Journal 2
Day 21 Tonopah to Buckeye
today: 26 miles cumulative: 422

Waking up behind the ruins, a biker was sleeping inside, Cosmo always on watch. At breakfast I eat cheap, money is running low, the waitress wants me to eat more and shows up with a huge plate of food, she wants to contribute, and I need to be eating more she scolds me. Her name is Michelle and she wears a Harley Davidson t-shirt. She has a big smile. "I'll be with you honey," she says. I hope she will be, she is why I am walking across this country. There is no end to the kindness of strangers.
American flags are everywhere, there is a huge one on the wall across from me. In the months before this walk I tried to stay away from the flag. I could even say that I had an aversion to it because of the way that I saw it used. I saw it being used as a blindfold, as a cheap "look out team won the superbowl t-shirt and we've always loved our team!" but next year the t-shirt will be in a bag outside the local thrift shop. A red, white, and blue paint job that will chip away with a little weather. And so on. Since I have begun this journey I have a new view of the flag.
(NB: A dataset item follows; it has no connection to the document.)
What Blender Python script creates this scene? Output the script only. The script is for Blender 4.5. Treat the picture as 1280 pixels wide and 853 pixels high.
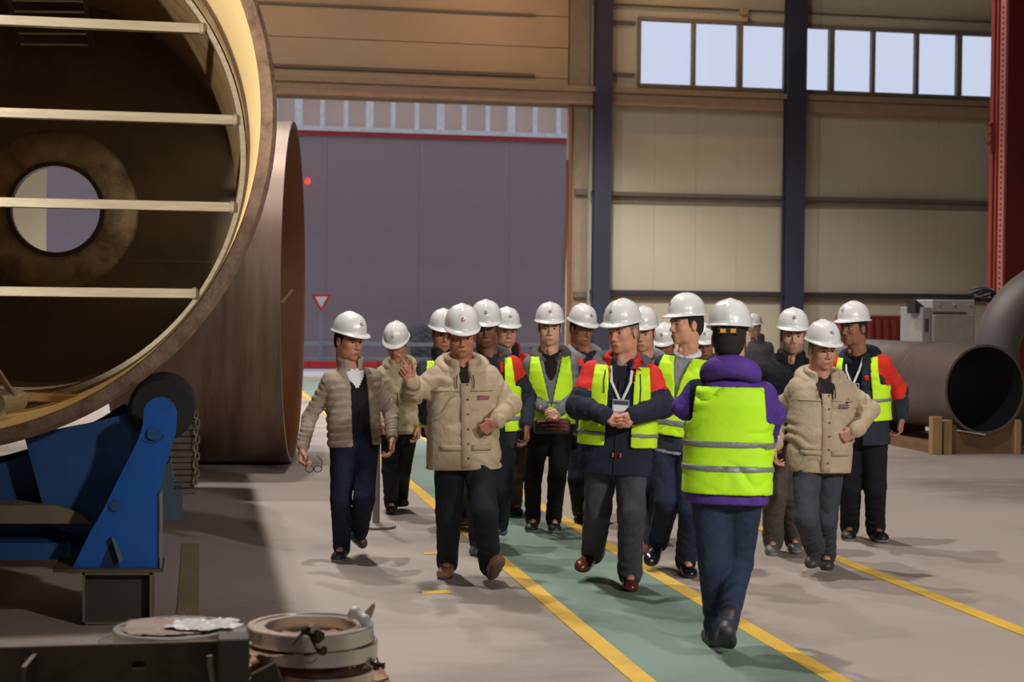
import bpy, bmesh, math, random
import numpy as np
from mathutils import Vector, Matrix, noise

for o in list(bpy.data.objects):
    bpy.data.objects.remove(o)
random.seed(7)
SC = bpy.context.scene
COL = SC.collection
R = math.radians

# ------------------------------------------------------------------ camera
FPX = 2000.0                       # focal length in pixels of the 1280x853 frame
CAMZ = 1.70
YAW = math.atan(390.0 / FPX)       # the hall axis is +Y, the camera looks a little to its right
PITCH = math.atan(39.1 / FPX)
ROLL = 0.010
CC = np.array([0.0, 0.0, CAMZ])
_f0 = np.array([math.sin(YAW), math.cos(YAW), 0.0])
_r0 = np.array([math.cos(YAW), -math.sin(YAW), 0.0])
_z = np.array([0.0, 0.0, 1.0])
CF = _f0 * math.cos(PITCH) - _z * math.sin(PITCH)
_u0 = _z * math.cos(PITCH) + _f0 * math.sin(PITCH)
CR = _r0 * math.cos(ROLL) + _u0 * math.sin(ROLL)
CU = _u0 * math.cos(ROLL) - _r0 * math.sin(ROLL)
cam_data = bpy.data.cameras.new('camera')
cam_data.sensor_width = 36.0
cam_data.lens = 36.0 * FPX / 1280.0
cam_data.clip_end = 400
cam_data.dof.use_dof = True
cam_data.dof.focus_distance = 10.2
cam_data.dof.aperture_fstop = 3.6
cam = bpy.data.objects.new('camera', cam_data)
COL.objects.link(cam)
cam.matrix_world = Matrix(((CR[0], CU[0], -CF[0], 0), (CR[1], CU[1], -CF[1], 0), (CR[2], CU[2], -CF[2], CAMZ), (0, 0, 0, 1)))
SC.camera = cam

def ray(px, py):
    return CF + CR * ((px - 640.0) / FPX) - CU * ((py - 426.5) / FPX)
def at(px, py, depth):
    "world point seen at a pixel, at a distance along the view axis"
    return CC + ray(px, py) * depth
def ground(px, py, z=0.0):
    r = ray(px, py)
    return CC + r * ((z - CAMZ) / r[2])
def at_y(px, py, y):
    "world point seen at a pixel on the plane Y = y"
    r = ray(px, py)
    return CC + r * (y / r[1])

# ------------------------------------------------------------------ world, lamps, exposure
SC.view_settings.view_transform = 'Standard'
SC.view_settings.look = 'None'
SC.view_settings.gamma = 1.0
SC.view_settings.use_curve_mapping = False
SC.view_settings.exposure = 0.0
world = bpy.data.worlds.new('world')
SC.world = world
world.use_nodes = True
wn = world.node_tree.nodes
wl = world.node_tree.links
bgn = wn['Background']
bgn.inputs['Color'].default_value = (0.62, 0.67, 0.80, 1)
bgn.inputs['Strength'].default_value = 1.15

LAMP_Z = 14.0
# rows of high bay lamps: x, y, power, colour
NEUTRAL = (1.0, 0.955, 0.91)
WARM = (1.0, 0.48, 0.22)
BAYS = [(0.1, 10.2, 950, NEUTRAL), (0.0, 17.0, 950, NEUTRAL), (-0.5, 24.0, 900, NEUTRAL), (7.5, -3.0, 70, NEUTRAL), (8.5, 16.0, 60, NEUTRAL)]
# bays by the far wall have deep reflectors: a cone of light that leaves the upper wall dim
CONES = [(2.0, 32.0, 5200, NEUTRAL), (7.5, 32.0, 5600, NEUTRAL), (13.0, 31.5, 2600, NEUTRAL)]
ADDED_WARM_LAMPS = [(1.5, 37.2, 60, WARM), (7.0, 37.6, 75, WARM), (12.0, 37.6, 40, WARM)]  # unseen warm lamps added for an orange glow on the upper wall

# ------------------------------------------------------------------ materials
def lin(c):
    return tuple(((v / 12.92) if v <= 0.04045 else ((v + 0.055) / 1.055) ** 2.4) for v in [x / 255.0 for x in c])

MATS = {}
def mat(name, rgb, rough=0.7, metal=0.0, var=0.10, vscale=6.0, bump=0.0, bscale=60.0, spec=None, emit=None, alpha=None, stretch=None, dirt=None, dscale=1.5, coat=0.0, sheen=0.0):
    if name in MATS: return MATS[name]
    m = bpy.data.materials.new(name); MATS[name] = m
    m.use_nodes = True
    nt = m.node_tree; n = nt.nodes; l = nt.links
    b = n['Principled BSDF']
    c = lin(rgb)
    b.inputs['Roughness'].default_value = rough
    b.inputs['Metallic'].default_value = metal
    if spec is not None: b.inputs['Specular IOR Level'].default_value = spec
    if coat: b.inputs['Coat Weight'].default_value = coat; b.inputs['Coat Roughness'].default_value = 0.15
    if sheen: b.inputs['Sheen Weight'].default_value = sheen
    tc = n.new('ShaderNodeTexCoord')
    src = tc.outputs['Object']
    if stretch:
        mp = n.new('ShaderNodeMapping'); mp.inputs['Scale'].default_value = stretch
        l.new(src, mp.inputs['Vector']); src = mp.outputs['Vector']
    nz = n.new('ShaderNodeTexNoise'); nz.inputs['Scale'].default_value = vscale; nz.inputs['Detail'].default_value = 5
    l.new(src, nz.inputs['Vector'])
    rp = n.new('ShaderNodeValToRGB')
    rp.color_ramp.elements[0].position = 0.28; rp.color_ramp.elements[1].position = 0.72
    rp.color_ramp.elements[0].color = tuple(max(0, v * (1 - var)) for v in c) + (1,)
    rp.color_ramp.elements[1].color = tuple(min(1, v * (1 + var)) for v in c) + (1,)
    l.new(nz.outputs['Fac'], rp.inputs['Fac'])
    outc = rp.outputs['Color']
    if dirt is not None:
        n2 = n.new('ShaderNodeTexNoise'); n2.inputs['Scale'].default_value = dscale; n2.inputs['Detail'].default_value = 8; n2.inputs['Roughness'].default_value = 0.65
        l.new(src, n2.inputs['Vector'])
        r2 = n.new('ShaderNodeValToRGB'); r2.color_ramp.elements[0].position = 0.50; r2.color_ramp.elements[1].position = 0.66
        l.new(n2.outputs['Fac'], r2.inputs['Fac'])
        mx = n.new('ShaderNodeMixRGB'); mx.inputs['Color2'].default_value = lin(dirt) + (1,)
        l.new(r2.outputs['Color'], mx.inputs['Fac']); l.new(outc, mx.inputs['Color1']); outc = mx.outputs['Color']
    l.new(outc, b.inputs['Base Color'])
    if emit:
        b.inputs['Emission Color'].default_value = lin(emit[0]) + (1,); b.inputs['Emission Strength'].default_value = emit[1]
    if bump:
        nb = n.new('ShaderNodeTexNoise'); nb.inputs['Scale'].default_value = bscale; nb.inputs['Detail'].default_value = 3
        l.new(src, nb.inputs['Vector'])
        bp = n.new('ShaderNodeBump'); bp.inputs['Strength'].default_value = bump; bp.inputs['Distance'].default_value = 0.02
        l.new(nb.outputs['Fac'], bp.inputs['Height']); l.new(bp.outputs['Normal'], b.inputs['Normal'])
    return m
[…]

Yes, it can be used in ways that are cheap and ignorant. But the flag is a loaded image, one that evokes scenes from both ends of the spectrum. Like a cross is the Inquisition and torture racks, mother Teresa and compassion. The American flag is the Mei Lei massacre and little league baseball (without the pressure of overbearing fathers shouting from the stands). Innocence. There has never been a symbol that embodies the best and the worst of man and its governments than the American flag. And rarely has that symbol been seen as much as it is now. We see it this much only in times of great troubles or great triumph. I had become used to the flag as a bumper sticker on an SUV. But now, in these small towns and in these people's homes and their cafes and their work places I see that symbol being used in a way that is true, in a way that does not offend me. I see it on every fireman and police man, on a waitress' shirt, a trucker's hat, the wall of this cafe, painted on an old barn, hung beside a rural mail box. These flags I respect. I see now that I was only looking at one small aspect of this loaded image.
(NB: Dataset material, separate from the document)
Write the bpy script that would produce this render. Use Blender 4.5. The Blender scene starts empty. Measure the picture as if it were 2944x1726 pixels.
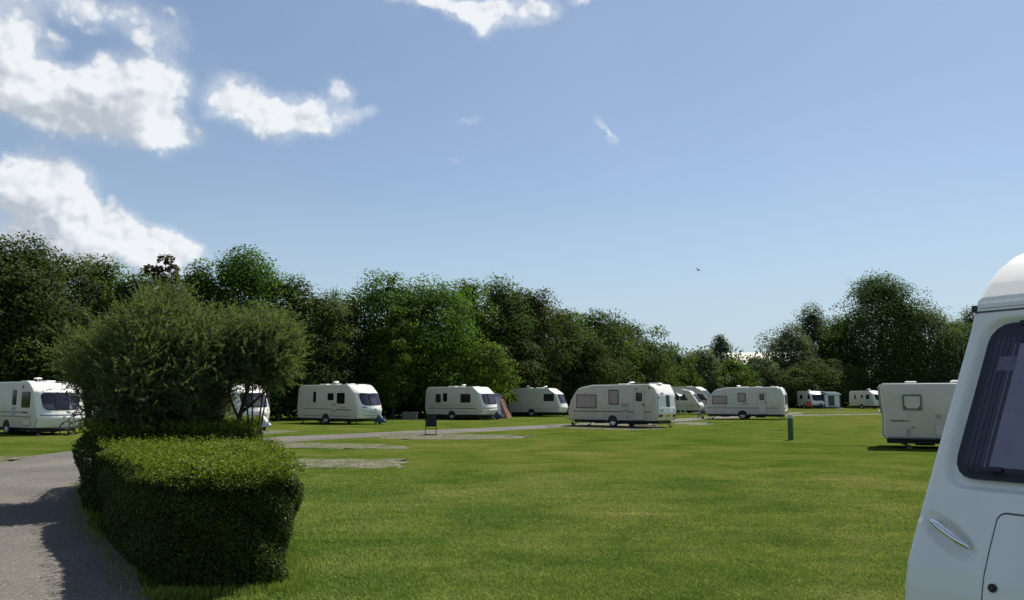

The flag is finding it's way into more and more of my imagery, it is hard for it not to, it is everywhere and it is everything. I will take it for it's promise,and its potential, and its freedoms, not it's bloody battles and hate mongers and ignorance. I'll take it because today it is Michelle my waitress and country music on a jukebox and two eggs overeasy with bacon and hashbrowns and sourdough toast, 5 refills on my coffee. My favorite bar, my favorite girl, my favorite song, my favorite mountain; all American.

These are my American flags. I am sorry I abandoned you for so long. Long may you wave. I take you for your promise.

More work, a busy road, commuters to Phoenix. Long dark and narrow through irrigated fields. Tonight these irrigate d fields make me think of more than my home. I am a bit patriotic today, seeing the many images of American, and tonight I have decided that America is the smell of an irrigated field in the night. I am absolutely sure of it. I will find others along this journey perhaps, but for now America is these wet fields on a cold night outside of Buckeye, Arizona. Just out of Buckeye I buy coffee, the air from the cold fields has gone through my clothes and into my bones.

An Indian girl works the cash register at this gas station. If I were in a car I would have said, "How much is a refill?" gotten my change and left. Tonight I stay around to talk to the girl behind the cash register. Isael. She wants to know all about me and my journey, why I am doing this, what kind of life I left to be here on the road. I tell her that I left the perfect life, the perfect girl, the perfect home. "If you have everything that a man could want then why did you leave it?" "Because I want to be more than a man." Aren't you afraid sometimes that you wont make it?" "Yes, but not today, today I know I'll make it." I fill up Cosmo's water and when I come back in she say she has something for me. A small plastic card that says "Believe in yourself." Someone gave it to me when I needed it, now it is for you." The kindest gift I have received, from a person I would have never talked to in the hurry of my life. I love this girl.

I don't normally like these kind of gas station inspirational quotes for $1.49, but this one I will always keep with me, this generous gift of Isael's. It says: "Believe in yourself- in the power you have to control your own life, day by day. Believe in the strength that you have deep inside, and your faith will help show you the way. Believe in tomorrow and what it will bring- let a hopeful heart carry you through. For things will work out if you trust and believe there's no limit to what you can do." -Emily Matthews I want to hug her but the store is busy now. So I walk more fields into town.

At the only place open in town, a Mexican restaurant, I buy a cheap burrito and coffee. A man who has seen us many times on the road, Guillermo, buys a steak dinner with beans and tortillas, and a large rice milk for Cosmo. Mexican music play on the jukebox but I cannot take it seriously when there is so much accordion in it. Sleeping in a park between Our Savior's Lutheran Church and a huge statue of Hobo Joe in the yard of a meat processing plant. Cosmo rolls in the grass then sleeps on her back. A day with many treasures. America is generosity. Michelle, Isael, Guillermo.